Classes are split between rules and ‘‘mechanics,” which means things like where to stand and which official has what call.

To cover the rules, Kates shows training tapes made by college conferences. In order to gain regular membership after a two-year provisional period, officials must have worked 35 games and obtained a score of at least 75 on a 100-question rules test administered by the National Federation of State High School Associations.

A decade ago, Sherwood head coach Al Thomas went through the equivalent program in Frederick County (which is not officiated by the WDFOA) to get a better understanding of the rulebook.

‘‘It makes you realize, the rules are pretty dad-gum complicated,” Thomas said. ‘‘Coaches have disagreements on judgment calls, but they do a good job with the rules.”

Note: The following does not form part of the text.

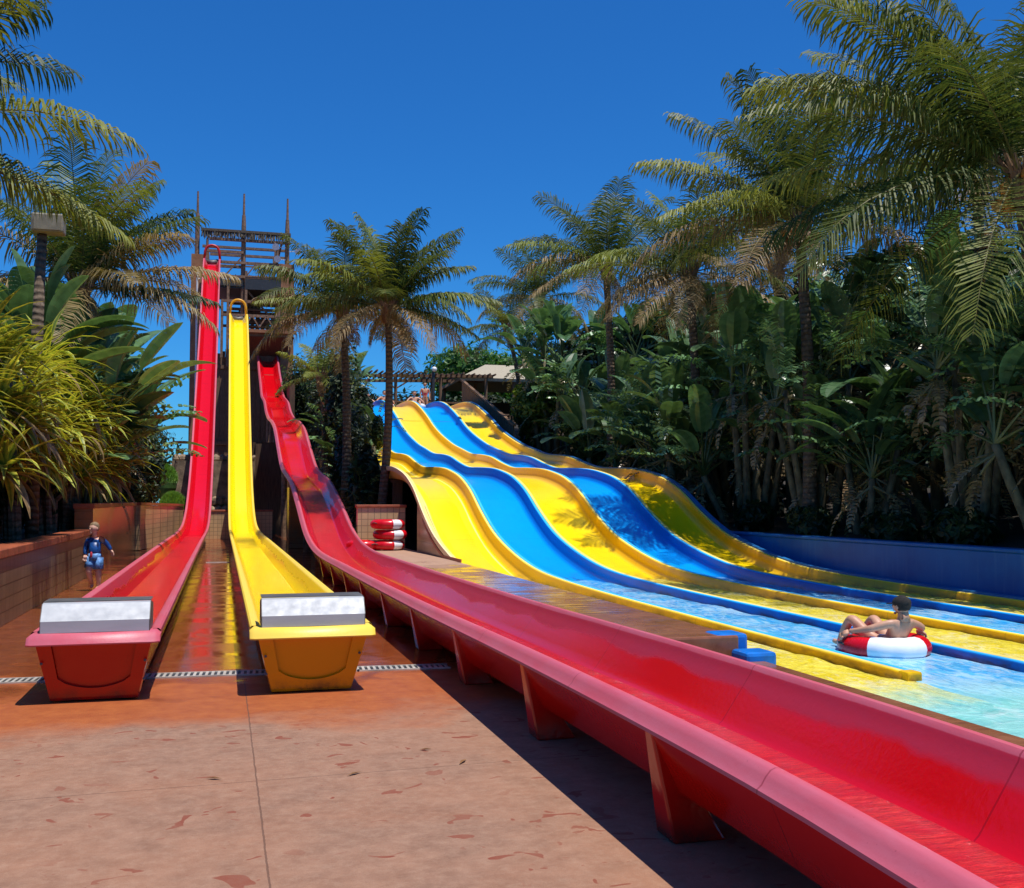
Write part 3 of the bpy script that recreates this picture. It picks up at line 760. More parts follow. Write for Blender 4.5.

On the mechanics side, each class includes an on-field session. Trainees run through various scenarios, with their classmates posing as players.

Preseason scrimmages also provide a chance to face game situations, and for veterans to shake off the rust of a nine-month off-season. The training of an official is never-ending — the WDFOA also holds regular board meetings and mid-season follow-up sessions with newer officials — but it’s never as intensive as it is during the first year.

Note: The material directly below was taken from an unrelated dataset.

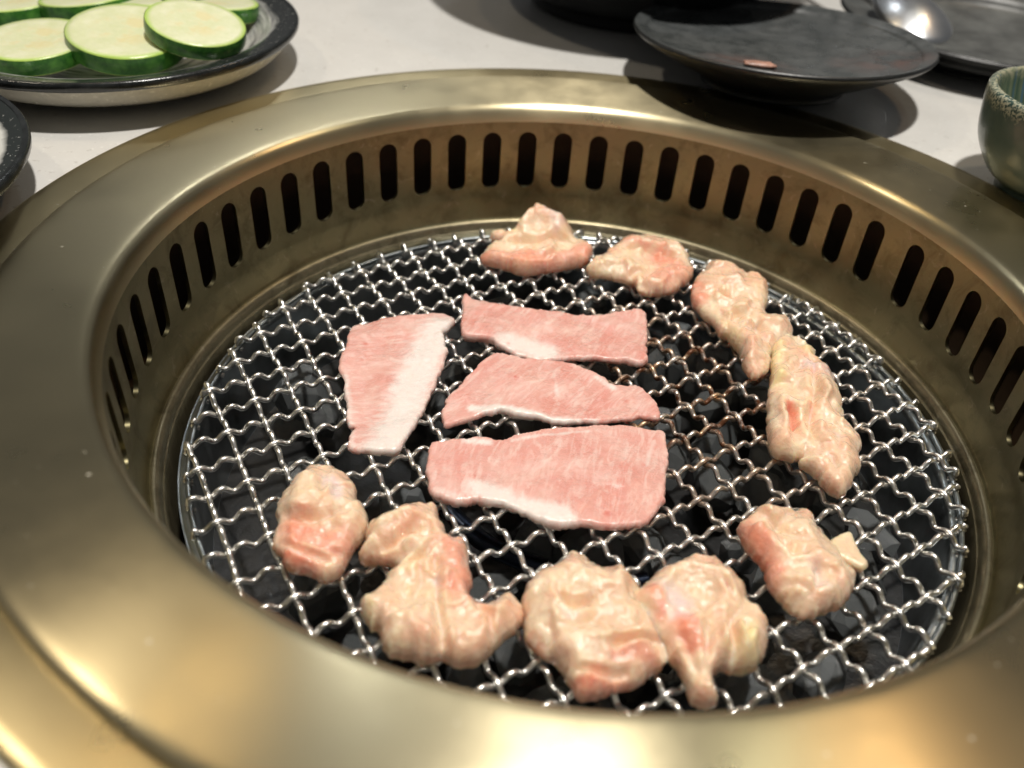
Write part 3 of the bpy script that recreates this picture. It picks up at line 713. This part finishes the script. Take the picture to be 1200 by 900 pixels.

‘‘It’s a lot of information they throw at you,” said Barkan, whose day job is pursuing a Ph.D. in applied mathematics at Johns Hopkins University. ‘‘But it’s really not even enough time to get all the rules and mechanics. ... Then there’s even more to learn once you get on the field that they don’t even talk about in class.”

Being zebras

Of this year’s WDFOA officials, half — 131 of the 263 — came in short of the minimum four years’ experience Ferraro estimates it takes to become a ‘‘good, journeyman official.”

Even more telling, the group with one year under its belt (28) is only about half the size of the freshman class (54). In other words, roughly half the people who try it don’t come back for a second taste.

‘‘Sometimes, it’s very thankless,” Ferraro said. ‘‘You have fun out there. Most coaches respect what’s going on. Most of the problems we have now are with fans; they don’t quite understand. Most of the time, they’re wrong.”

High-school officials face many of the same hardships as high-school coaches. The pay isn’t great: $64 for a game in Montgomery County. The hours and travel can be difficult for those with 9-to-5 office jobs, families or both. Montgomery is particularly difficult on that score, with its 6:30 p.m. start times for varsity games.

‘‘Pay them more, and make it so they can get to the game,” Magruder coach Doug Miller said. ‘‘When games are scheduled for 6:30 instead of 7:30 or 8, officials are coming in from work through rush hour. They’re frazzled. They have no chance to meet with the coaches to go over unusual formations. They’re putting their clothes on as they’re running towards the game.”

For some, it’s not worth the abuse they receive when they finally reach the game. Any veteran official has learned to deal with it.

‘‘That, for me — I’ve been doing this a long time, and it’s not an issue,” Kates said. ‘‘Coaches light me up all the time. I really don’t even hear it any more.

‘‘The two qualities an official needs, you have to have confidence in yourself and ... you’ve got to let it go.”

When assigning officials, Ferraro does what he can to make it easier on the less experienced. They are embedded in crews of veterans when possible, and given less demanding positions on the field; rookies do not wear the white hat of the referee, for instance.

Still, they are thrown immediately under the Friday Night Lights. They officiate from different parts of the field in different games, and often with a different number of partners from game to game. Not to mention the physical demands.

‘‘A couple of times when I had 70-yard sprints to get to the goal line with a wide receiver, I realized, ‘This is serious,’” said Jim Sullivan, another first-year official. ‘‘From a dead stop to a full run, 42 years shows. It doesn’t feel old until you’re doing that.”

Every year, veteran officials retire, or decide they don’t want to do it any more. Ever year, new schools open. The zebra hunt continues.